Y en efecto, se hace difícil imaginar a Sterne persiguiendo a nadie. Era un hombre bondadoso y ligero, que una vez quiso «heredar» los dos niños que dejaba a su muerte una viuda indigente, y que, a petición de un negro llamado Ignatius Sancho, incluyó en los más tardíos volúmenes de Tristram Shandyalgunas páginas contra el esclavismo. Él puso de moda en la sociedad de su tiempo ahuyentar suavemente a las moscas en vez de matarlas cuando molestaban, como hacía su personaje el tío Toby. Tuvo varios amoríos, y en una carta a la que fue el último y más idealizado, Eliza, mostraba humor en medio de la agonía que le iba ganando terreno: «Me voy», le escribió a modo de despedida (ella estaba con el marido en la India); pero al avanzar el día y no encontrarse tan mal, añadió: «Estoy un poco mejor, así que no partiré como había anunciado». Un conocido suyo describió su espíritu de este modo: «Todo adquiere el color de la rosa para ese feliz mortal; y lo que a otros se aparece oscuro y melancólico, para él presenta tan sólo un aspecto jovial y alegre. Su única búsqueda es el placer; pero no es como la mayoría, que no saben cómo disfrutarlo cuando está a su alcance; pues él bebe del cuenco hasta la última gota y aun así su sed no se sacia».

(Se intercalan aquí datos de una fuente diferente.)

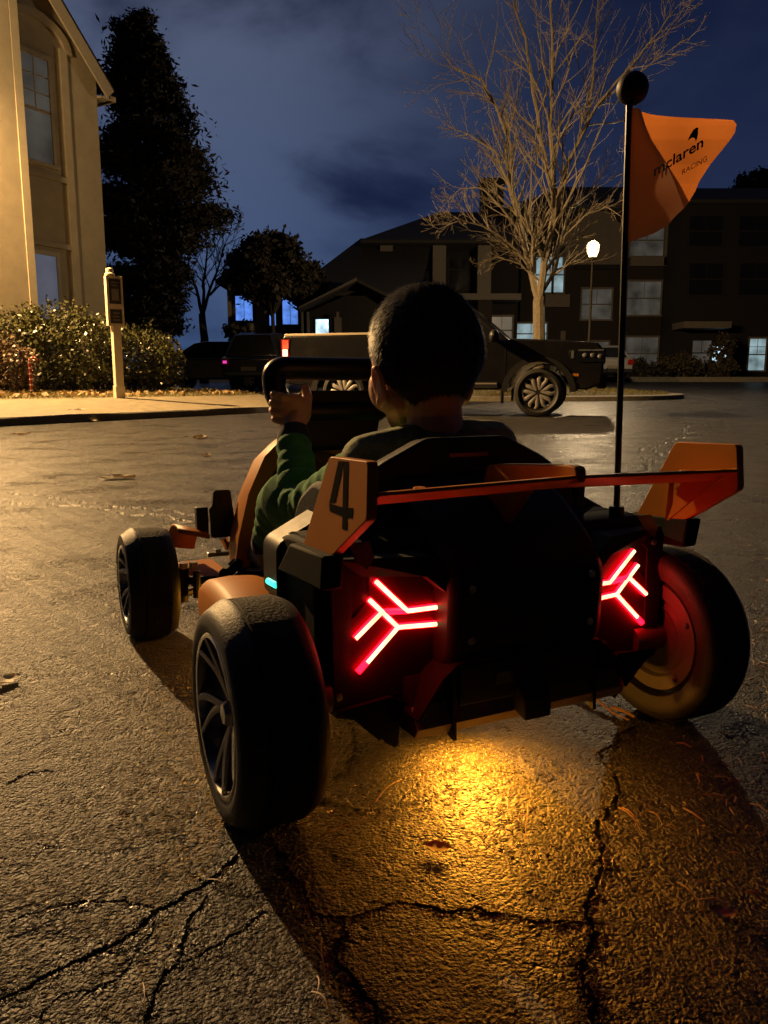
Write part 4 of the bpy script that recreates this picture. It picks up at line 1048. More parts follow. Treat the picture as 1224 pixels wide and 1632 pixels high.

A juzgar por sus cartas, luchó hasta el final en aquella carrera que había emprendido en el Canal de la Mancha, años atrás. A una amiga le escribió: «Estoy enfermo, muy enfermo, y sin embargo siento mi Existencia con fuerza, y con ella algo parecido a la revelación, que me dice que no voy a morir, sino a vivir; y sin embargo cualquier otro hombre pondría su casa en orden». Poco antes de morir empezó a escribir un «romance» cómico, y en ello vio una ventaja: «Cuando muera, se pondrá mi nombre en la lista de esos héroes, que murieron bromeando», la lista que encabezaba Cervantes, seguido por Scarron y por su querido Verville. De ese «romance» no ha quedado nada, y finalmente Sterne perdió su carrera en Londres, a las cuatro de la tarde, el 18 de marzo de 1768, a la edad de cincuenta y cuatro años.